Give the listing again in full, exactly as written.
((
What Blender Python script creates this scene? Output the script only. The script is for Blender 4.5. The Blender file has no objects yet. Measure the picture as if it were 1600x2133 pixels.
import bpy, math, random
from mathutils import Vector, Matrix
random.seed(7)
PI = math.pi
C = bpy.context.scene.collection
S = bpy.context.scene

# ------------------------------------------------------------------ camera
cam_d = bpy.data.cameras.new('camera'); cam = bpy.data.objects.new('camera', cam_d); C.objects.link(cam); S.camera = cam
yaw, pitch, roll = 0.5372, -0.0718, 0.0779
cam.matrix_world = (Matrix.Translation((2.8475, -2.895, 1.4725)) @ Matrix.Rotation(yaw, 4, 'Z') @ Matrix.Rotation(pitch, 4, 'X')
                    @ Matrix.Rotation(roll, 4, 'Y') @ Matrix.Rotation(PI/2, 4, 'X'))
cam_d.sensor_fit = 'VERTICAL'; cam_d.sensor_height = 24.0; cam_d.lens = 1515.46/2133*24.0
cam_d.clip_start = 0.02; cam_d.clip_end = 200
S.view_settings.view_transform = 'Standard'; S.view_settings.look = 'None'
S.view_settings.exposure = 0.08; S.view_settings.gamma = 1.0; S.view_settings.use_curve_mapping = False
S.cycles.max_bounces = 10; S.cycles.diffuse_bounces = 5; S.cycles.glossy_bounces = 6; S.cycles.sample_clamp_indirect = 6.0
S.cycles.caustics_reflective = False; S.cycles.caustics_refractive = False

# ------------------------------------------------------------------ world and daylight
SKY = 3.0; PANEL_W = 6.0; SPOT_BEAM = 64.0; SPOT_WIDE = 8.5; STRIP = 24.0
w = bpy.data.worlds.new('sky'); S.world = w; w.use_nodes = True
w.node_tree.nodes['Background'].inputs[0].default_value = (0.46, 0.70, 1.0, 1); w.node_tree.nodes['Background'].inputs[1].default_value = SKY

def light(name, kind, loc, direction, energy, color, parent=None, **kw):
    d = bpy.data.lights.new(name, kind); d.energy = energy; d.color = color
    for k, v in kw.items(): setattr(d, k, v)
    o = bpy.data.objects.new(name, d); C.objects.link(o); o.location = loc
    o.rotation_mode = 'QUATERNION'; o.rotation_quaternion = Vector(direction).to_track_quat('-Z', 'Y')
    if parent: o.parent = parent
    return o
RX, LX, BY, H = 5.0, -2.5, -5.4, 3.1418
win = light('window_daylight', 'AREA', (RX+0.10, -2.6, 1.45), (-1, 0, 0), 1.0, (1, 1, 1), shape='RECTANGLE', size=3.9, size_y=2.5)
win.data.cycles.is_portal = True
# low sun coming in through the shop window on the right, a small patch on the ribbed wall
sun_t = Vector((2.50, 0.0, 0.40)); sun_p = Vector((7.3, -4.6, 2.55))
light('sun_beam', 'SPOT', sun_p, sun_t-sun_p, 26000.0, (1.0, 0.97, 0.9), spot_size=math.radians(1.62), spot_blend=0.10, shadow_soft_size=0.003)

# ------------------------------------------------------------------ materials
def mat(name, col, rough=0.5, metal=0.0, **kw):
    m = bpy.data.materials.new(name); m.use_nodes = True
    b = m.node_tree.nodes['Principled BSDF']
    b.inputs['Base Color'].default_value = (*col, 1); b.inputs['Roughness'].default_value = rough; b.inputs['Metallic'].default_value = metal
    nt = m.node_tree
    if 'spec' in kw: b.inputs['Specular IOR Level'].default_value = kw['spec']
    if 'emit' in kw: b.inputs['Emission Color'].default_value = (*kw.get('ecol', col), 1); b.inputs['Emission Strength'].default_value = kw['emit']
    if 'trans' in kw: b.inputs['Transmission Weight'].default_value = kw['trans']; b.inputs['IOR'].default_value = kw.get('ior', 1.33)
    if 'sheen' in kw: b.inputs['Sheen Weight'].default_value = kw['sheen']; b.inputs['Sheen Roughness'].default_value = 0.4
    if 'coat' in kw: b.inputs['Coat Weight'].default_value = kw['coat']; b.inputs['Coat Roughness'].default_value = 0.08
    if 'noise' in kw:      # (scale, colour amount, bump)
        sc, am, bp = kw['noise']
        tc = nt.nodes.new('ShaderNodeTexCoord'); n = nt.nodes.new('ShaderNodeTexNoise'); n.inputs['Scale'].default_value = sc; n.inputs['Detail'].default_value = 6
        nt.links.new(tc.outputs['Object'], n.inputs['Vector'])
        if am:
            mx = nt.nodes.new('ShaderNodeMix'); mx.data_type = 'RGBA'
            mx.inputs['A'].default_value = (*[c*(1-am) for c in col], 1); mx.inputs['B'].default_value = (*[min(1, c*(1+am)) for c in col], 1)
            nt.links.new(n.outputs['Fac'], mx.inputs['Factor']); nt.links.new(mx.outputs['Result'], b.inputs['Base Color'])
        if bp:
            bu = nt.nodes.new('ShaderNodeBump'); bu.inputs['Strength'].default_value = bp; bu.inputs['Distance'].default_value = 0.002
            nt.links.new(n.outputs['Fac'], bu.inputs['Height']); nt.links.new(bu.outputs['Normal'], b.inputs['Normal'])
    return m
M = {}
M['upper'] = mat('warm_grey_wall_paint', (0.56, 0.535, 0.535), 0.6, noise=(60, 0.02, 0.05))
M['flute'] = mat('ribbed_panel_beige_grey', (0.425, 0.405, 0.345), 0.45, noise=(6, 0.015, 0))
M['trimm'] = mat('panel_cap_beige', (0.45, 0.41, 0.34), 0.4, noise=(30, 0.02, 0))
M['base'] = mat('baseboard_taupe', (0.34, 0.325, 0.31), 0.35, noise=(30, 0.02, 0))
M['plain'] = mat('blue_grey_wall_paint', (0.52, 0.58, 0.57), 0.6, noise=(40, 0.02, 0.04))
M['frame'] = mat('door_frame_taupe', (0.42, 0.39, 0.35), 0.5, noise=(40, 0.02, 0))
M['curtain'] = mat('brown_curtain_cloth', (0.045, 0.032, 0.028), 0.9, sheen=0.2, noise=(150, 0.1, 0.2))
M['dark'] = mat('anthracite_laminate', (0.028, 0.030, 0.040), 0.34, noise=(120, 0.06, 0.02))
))
__IN RESPONSE__
What Blender Python script creates this scene? Output the script only. The script is for Blender 4.5. The Blender file has no objects yet. Measure the picture as if it were 1600x2133 pixels.
import bpy, math, random
from mathutils import Vector, Matrix
random.seed(7)
PI = math.pi
C = bpy.context.scene.collection
S = bpy.context.scene

# ------------------------------------------------------------------ camera
cam_d = bpy.data.cameras.new('camera'); cam = bpy.data.objects.new('camera', cam_d); C.objects.link(cam); S.camera = cam
yaw, pitch, roll = 0.5372, -0.0718, 0.0779
cam.matrix_world = (Matrix.Translation((2.8475, -2.895, 1.4725)) @ Matrix.Rotation(yaw, 4, 'Z') @ Matrix.Rotation(pitch, 4, 'X')
                    @ Matrix.Rotation(roll, 4, 'Y') @ Matrix.Rotation(PI/2, 4, 'X'))
cam_d.sensor_fit = 'VERTICAL'; cam_d.sensor_height = 24.0; cam_d.lens = 1515.46/2133*24.0
cam_d.clip_start = 0.02; cam_d.clip_end = 200
S.view_settings.view_transform = 'Standard'; S.view_settings.look = 'None'
S.view_settings.exposure = 0.08; S.view_settings.gamma = 1.0; S.view_settings.use_curve_mapping = False
S.cycles.max_bounces = 10; S.cycles.diffuse_bounces = 5; S.cycles.glossy_bounces = 6; S.cycles.sample_clamp_indirect = 6.0
S.cycles.caustics_reflective = False; S.cycles.caustics_refractive = False

# ------------------------------------------------------------------ world and daylight
SKY = 3.0; PANEL_W = 6.0; SPOT_BEAM = 64.0; SPOT_WIDE = 8.5; STRIP = 24.0
w = bpy.data.worlds.new('sky'); S.world = w; w.use_nodes = True
w.node_tree.nodes['Background'].inputs[0].default_value = (0.46, 0.70, 1.0, 1); w.node_tree.nodes['Background'].inputs[1].default_value = SKY

def light(name, kind, loc, direction, energy, color, parent=None, **kw):
    d = bpy.data.lights.new(name, kind); d.energy = energy; d.color = color
    for k, v in kw.items(): setattr(d, k, v)
    o = bpy.data.objects.new(name, d); C.objects.link(o); o.location = loc
    o.rotation_mode = 'QUATERNION'; o.rotation_quaternion = Vector(direction).to_track_quat('-Z', 'Y')
    if parent: o.parent = parent
    return o
RX, LX, BY, H = 5.0, -2.5, -5.4, 3.1418
win = light('window_daylight', 'AREA', (RX+0.10, -2.6, 1.45), (-1, 0, 0), 1.0, (1, 1, 1), shape='RECTANGLE', size=3.9, size_y=2.5)
win.data.cycles.is_portal = True
# low sun coming in through the shop window on the right, a small patch on the ribbed wall
sun_t = Vector((2.50, 0.0, 0.40)); sun_p = Vector((7.3, -4.6, 2.55))
light('sun_beam', 'SPOT', sun_p, sun_t-sun_p, 26000.0, (1.0, 0.97, 0.9), spot_size=math.radians(1.62), spot_blend=0.10, shadow_soft_size=0.003)

# ------------------------------------------------------------------ materials
def mat(name, col, rough=0.5, metal=0.0, **kw):
    m = bpy.data.materials.new(name); m.use_nodes = True
    b = m.node_tree.nodes['Principled BSDF']
    b.inputs['Base Color'].default_value = (*col, 1); b.inputs['Roughness'].default_value = rough; b.inputs['Metallic'].default_value = metal
    nt = m.node_tree
    if 'spec' in kw: b.inputs['Specular IOR Level'].default_value = kw['spec']
    if 'emit' in kw: b.inputs['Emission Color'].default_value = (*kw.get('ecol', col), 1); b.inputs['Emission Strength'].default_value = kw['emit']
    if 'trans' in kw: b.inputs['Transmission Weight'].default_value = kw['trans']; b.inputs['IOR'].default_value = kw.get('ior', 1.33)
    if 'sheen' in kw: b.inputs['Sheen Weight'].default_value = kw['sheen']; b.inputs['Sheen Roughness'].default_value = 0.4
    if 'coat' in kw: b.inputs['Coat Weight'].default_value = kw['coat']; b.inputs['Coat Roughness'].default_value = 0.08
    if 'noise' in kw:      # (scale, colour amount, bump)
        sc, am, bp = kw['noise']
        tc = nt.nodes.new('ShaderNodeTexCoord'); n = nt.nodes.new('ShaderNodeTexNoise'); n.inputs['Scale'].default_value = sc; n.inputs['Detail'].default_value = 6
        nt.links.new(tc.outputs['Object'], n.inputs['Vector'])
        if am:
            mx = nt.nodes.new('ShaderNodeMix'); mx.data_type = 'RGBA'
            mx.inputs['A'].default_value = (*[c*(1-am) for c in col], 1); mx.inputs['B'].default_value = (*[min(1, c*(1+am)) for c in col], 1)
            nt.links.new(n.outputs['Fac'], mx.inputs['Factor']); nt.links.new(mx.outputs['Result'], b.inputs['Base Color'])
        if bp:
            bu = nt.nodes.new('ShaderNodeBump'); bu.inputs['Strength'].default_value = bp; bu.inputs['Distance'].default_value = 0.002
            nt.links.new(n.outputs['Fac'], bu.inputs['Height']); nt.links.new(bu.outputs['Normal'], b.inputs['Normal'])
    return m
M = {}
M['upper'] = mat('warm_grey_wall_paint', (0.56, 0.535, 0.535), 0.6, noise=(60, 0.02, 0.05))
M['flute'] = mat('ribbed_panel_beige_grey', (0.425, 0.405, 0.345), 0.45, noise=(6, 0.015, 0))
M['trimm'] = mat('panel_cap_beige', (0.45, 0.41, 0.34), 0.4, noise=(30, 0.02, 0))
M['base'] = mat('baseboard_taupe', (0.34, 0.325, 0.31), 0.35, noise=(30, 0.02, 0))
M['plain'] = mat('blue_grey_wall_paint', (0.52, 0.58, 0.57), 0.6, noise=(40, 0.02, 0.04))
M['frame'] = mat('door_frame_taupe', (0.42, 0.39, 0.35), 0.5, noise=(40, 0.02, 0))
M['curtain'] = mat('brown_curtain_cloth', (0.045, 0.032, 0.028), 0.9, sheen=0.2, noise=(150, 0.1, 0.2))
M['dark'] = mat('anthracite_laminate', (0.028, 0.030, 0.040), 0.34, noise=(120, 0.06, 0.02))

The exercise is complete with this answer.